The benchmark emerging equity index rose off 10-day lows hit on Friday, tracking developed market gains after a report said Deutsche Bank and the United States Department of Justice were close to agreeing a settlement of $5.4bn, well below the initial $14bn demand, according to Reuters.
The threat of a fresh European banking crisis had pushed Deutsche Bank shares to record lows last week, dragging on European and emerging market sentiment.
Robust manufacturing activity data across emerging markets also lifted investor sentiment, with Hungary, Poland, China, Indonesia and Taiwan performing strongly.
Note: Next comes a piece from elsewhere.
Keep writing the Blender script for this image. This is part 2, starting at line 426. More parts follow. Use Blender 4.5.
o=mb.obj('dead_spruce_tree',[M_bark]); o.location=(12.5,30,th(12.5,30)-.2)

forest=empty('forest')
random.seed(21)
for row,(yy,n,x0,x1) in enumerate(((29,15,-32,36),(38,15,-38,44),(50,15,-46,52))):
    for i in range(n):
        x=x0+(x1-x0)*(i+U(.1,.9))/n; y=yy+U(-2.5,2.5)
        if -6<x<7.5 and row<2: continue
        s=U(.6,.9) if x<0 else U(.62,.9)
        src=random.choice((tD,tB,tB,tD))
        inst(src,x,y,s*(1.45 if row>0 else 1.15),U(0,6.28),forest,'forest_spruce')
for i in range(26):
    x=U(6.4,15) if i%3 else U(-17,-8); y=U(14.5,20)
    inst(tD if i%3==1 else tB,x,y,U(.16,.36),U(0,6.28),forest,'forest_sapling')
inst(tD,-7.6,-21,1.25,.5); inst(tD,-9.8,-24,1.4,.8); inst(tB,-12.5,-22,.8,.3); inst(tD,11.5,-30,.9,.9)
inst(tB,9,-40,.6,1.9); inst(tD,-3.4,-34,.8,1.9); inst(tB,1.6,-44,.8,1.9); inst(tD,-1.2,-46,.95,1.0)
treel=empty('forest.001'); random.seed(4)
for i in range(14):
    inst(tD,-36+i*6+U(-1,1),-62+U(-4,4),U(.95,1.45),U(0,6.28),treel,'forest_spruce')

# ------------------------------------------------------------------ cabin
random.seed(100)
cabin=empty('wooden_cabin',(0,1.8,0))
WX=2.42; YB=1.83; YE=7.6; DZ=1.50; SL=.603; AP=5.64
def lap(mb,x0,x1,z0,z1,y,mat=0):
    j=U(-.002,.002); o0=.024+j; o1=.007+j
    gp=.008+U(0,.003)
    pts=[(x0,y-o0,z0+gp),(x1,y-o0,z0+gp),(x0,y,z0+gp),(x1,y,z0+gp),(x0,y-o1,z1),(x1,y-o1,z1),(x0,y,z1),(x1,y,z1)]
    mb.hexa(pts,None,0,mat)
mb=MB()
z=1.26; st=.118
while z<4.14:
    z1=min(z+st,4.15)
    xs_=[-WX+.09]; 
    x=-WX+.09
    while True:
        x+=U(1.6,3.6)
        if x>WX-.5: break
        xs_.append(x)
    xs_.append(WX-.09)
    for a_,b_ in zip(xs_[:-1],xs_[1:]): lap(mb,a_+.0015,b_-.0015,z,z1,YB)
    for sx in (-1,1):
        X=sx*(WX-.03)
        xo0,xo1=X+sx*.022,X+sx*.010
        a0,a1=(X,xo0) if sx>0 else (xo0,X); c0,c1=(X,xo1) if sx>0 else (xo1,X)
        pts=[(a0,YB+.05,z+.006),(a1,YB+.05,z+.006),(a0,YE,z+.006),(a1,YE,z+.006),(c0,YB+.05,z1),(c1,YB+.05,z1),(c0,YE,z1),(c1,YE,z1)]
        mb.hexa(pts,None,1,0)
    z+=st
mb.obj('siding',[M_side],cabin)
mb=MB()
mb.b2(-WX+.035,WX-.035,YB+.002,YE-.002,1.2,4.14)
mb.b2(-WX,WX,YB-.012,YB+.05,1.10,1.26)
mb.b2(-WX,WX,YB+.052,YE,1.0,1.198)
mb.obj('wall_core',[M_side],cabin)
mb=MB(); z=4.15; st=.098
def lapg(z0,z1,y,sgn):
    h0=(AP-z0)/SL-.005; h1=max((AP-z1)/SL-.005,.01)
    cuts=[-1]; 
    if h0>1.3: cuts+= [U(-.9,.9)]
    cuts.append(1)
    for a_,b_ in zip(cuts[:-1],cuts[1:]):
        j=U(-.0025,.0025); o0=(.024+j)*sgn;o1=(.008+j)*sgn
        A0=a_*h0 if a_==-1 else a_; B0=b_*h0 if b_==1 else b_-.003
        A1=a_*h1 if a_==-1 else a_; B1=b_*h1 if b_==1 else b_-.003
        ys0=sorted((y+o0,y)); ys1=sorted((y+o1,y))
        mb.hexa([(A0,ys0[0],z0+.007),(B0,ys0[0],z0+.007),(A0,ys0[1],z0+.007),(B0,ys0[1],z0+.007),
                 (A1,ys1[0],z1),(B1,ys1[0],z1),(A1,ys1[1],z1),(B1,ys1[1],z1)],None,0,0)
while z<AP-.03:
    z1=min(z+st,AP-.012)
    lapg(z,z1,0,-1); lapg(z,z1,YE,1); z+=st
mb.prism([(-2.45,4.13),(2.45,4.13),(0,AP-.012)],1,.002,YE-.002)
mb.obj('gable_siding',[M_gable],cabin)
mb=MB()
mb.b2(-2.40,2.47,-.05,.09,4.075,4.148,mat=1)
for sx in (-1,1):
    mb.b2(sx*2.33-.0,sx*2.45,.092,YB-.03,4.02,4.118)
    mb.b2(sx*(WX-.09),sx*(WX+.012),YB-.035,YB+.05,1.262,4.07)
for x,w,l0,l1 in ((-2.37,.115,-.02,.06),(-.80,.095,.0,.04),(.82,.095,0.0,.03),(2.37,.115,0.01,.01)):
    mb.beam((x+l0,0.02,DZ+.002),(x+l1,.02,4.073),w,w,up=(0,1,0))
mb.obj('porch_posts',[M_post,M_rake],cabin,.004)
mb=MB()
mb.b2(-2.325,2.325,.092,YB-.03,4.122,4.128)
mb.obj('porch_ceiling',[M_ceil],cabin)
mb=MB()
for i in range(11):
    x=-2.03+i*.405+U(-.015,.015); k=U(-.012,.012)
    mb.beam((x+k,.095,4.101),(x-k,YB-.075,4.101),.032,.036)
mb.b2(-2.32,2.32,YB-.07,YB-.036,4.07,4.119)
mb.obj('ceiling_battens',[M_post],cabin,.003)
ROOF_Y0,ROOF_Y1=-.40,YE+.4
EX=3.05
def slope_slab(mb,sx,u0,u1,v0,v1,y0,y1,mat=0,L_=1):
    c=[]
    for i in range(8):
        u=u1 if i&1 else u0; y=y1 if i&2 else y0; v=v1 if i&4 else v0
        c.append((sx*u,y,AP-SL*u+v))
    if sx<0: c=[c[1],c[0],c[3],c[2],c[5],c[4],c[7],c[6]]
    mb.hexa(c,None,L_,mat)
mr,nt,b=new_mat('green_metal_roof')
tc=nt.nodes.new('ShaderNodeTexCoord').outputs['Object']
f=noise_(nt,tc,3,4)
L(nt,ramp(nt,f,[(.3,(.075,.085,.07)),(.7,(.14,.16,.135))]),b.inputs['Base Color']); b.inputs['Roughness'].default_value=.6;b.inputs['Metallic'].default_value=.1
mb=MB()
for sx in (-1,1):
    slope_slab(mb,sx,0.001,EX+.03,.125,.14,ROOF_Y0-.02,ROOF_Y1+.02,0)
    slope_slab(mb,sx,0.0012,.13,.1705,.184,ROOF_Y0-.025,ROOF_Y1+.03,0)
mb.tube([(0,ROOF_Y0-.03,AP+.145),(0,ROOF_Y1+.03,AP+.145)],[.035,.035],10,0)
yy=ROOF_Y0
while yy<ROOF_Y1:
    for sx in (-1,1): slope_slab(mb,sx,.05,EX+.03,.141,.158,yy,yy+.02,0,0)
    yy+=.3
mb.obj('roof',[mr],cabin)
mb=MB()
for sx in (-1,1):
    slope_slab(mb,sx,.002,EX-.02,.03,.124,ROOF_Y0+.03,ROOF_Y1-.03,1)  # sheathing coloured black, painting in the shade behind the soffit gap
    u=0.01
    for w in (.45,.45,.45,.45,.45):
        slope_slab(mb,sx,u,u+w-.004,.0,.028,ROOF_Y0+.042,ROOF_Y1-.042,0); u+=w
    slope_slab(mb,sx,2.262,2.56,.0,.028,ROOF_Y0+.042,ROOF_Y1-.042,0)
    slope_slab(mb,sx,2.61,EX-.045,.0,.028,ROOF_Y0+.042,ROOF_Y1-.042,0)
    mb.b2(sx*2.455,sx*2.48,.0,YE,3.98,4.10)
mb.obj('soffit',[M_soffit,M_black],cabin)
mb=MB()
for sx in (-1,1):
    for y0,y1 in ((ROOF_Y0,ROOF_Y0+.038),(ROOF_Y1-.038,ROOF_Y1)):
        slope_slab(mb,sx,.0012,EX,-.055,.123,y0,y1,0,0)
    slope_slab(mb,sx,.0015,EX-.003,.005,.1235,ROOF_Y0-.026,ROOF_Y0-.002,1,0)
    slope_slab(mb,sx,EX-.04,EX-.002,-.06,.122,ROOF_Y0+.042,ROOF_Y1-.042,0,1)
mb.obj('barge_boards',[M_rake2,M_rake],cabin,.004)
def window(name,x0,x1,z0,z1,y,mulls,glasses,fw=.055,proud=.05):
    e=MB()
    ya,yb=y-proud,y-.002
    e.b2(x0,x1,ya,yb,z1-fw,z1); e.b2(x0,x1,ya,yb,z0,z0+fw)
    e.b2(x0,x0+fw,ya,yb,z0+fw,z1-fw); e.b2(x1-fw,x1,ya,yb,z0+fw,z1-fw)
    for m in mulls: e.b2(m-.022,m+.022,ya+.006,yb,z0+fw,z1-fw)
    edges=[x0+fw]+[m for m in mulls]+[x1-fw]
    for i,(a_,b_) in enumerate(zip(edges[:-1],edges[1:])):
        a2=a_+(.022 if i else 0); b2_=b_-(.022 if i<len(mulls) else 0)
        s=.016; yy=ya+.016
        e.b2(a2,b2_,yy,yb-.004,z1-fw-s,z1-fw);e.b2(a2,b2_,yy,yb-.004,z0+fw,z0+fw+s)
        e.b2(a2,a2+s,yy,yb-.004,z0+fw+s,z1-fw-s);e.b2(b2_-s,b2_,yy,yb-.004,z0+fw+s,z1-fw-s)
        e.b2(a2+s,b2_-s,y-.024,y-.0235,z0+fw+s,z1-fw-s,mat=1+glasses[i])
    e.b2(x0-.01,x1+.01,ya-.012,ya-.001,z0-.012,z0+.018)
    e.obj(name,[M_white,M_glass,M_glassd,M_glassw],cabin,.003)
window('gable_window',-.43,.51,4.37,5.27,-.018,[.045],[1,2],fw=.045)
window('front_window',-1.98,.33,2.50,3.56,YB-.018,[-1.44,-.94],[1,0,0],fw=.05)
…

“Overall this goes with our view that emerging markets are doing fairly well – the tide has to some extent turned,” said Jakob Christensen, head of emerging markets research at Danske Bank in Copenhagen.
Mainland China was closed for a week-long holiday but Hong Kong gained 1.2 per cent and Indonesia shares rose 1.7 per cent after export orders touched a four-year high.
Taiwan shares also rose 0.7 per cent after September factory activity hit a two-year high.
The strong Asian performance was echoed across emerging Europe, where Budapest shares rose 0.7 per cent after factory activity touched its highest September figure since 1995, although this survey tends to be volatile.
The forint weakened slightly against the euro, however, following a referendum on Sunday in which a majority rejected the European Union’s migrant quotas, although low turnout made the poll invalid.
Polish stocks rose 0.5 per cent, with factory activity expanding at the fastest pace in six months , while Russian dollar-denominated shares rose almost 1.2 per cent after Russian manufacturing was boosted by the sharpest rise in output in nearly two years.
“Clearly the fairly strong macro economic management, together with higher oil prices, is bringing some results (for Russia) and we are looking for positive growth possibly in Q4 and definitely in 2017,” said Christensen.
The Russian rouble firmed 0.8 per cent against the dollar, helped by a rise in oil prices of almost one percent to above $50 a barrel.
The Kazakh tenge also firmed 0.3 per cent before an interest rate review that could cut rates by 50 basis points to 12.5 per cent. The central bank has cut rates twice this year by 200 basis points each time.
South African telecoms stock MTN fell one percent and its 2024 Eurobond was down 0.9 cents to the lowest since end-June following a downgrade by Standard & Poor’s on Friday to BB+ from BBB-.
The company has denied allegations it illegally repatriated $13.92bn from Nigeria, its biggest market, where it also faces a fine in a dispute over unregistered SIM cards.
Overall South African shares slipped 0.2 per cent but the rand firmed 0.7 per cent against the dollar.
Turkish stocks rallied 1.2 per cent but the lira slipped 0.23 per cent after consumer and producer prices rose less than expected.
Tim Ash, an analyst at Nomura, said the data would help the central bank justify its rate-cutting stance and perhaps also lay the way for further easing.
“The (central bank) likely will continue cutting rates and selling this as ‘simplification’ until it unifies its main policy rates.”
Colombian dollar bonds fell around one cent across the curve after voters rejected a peace deal with Marxist FARC guerrillas, plunging the nation into uncertainty.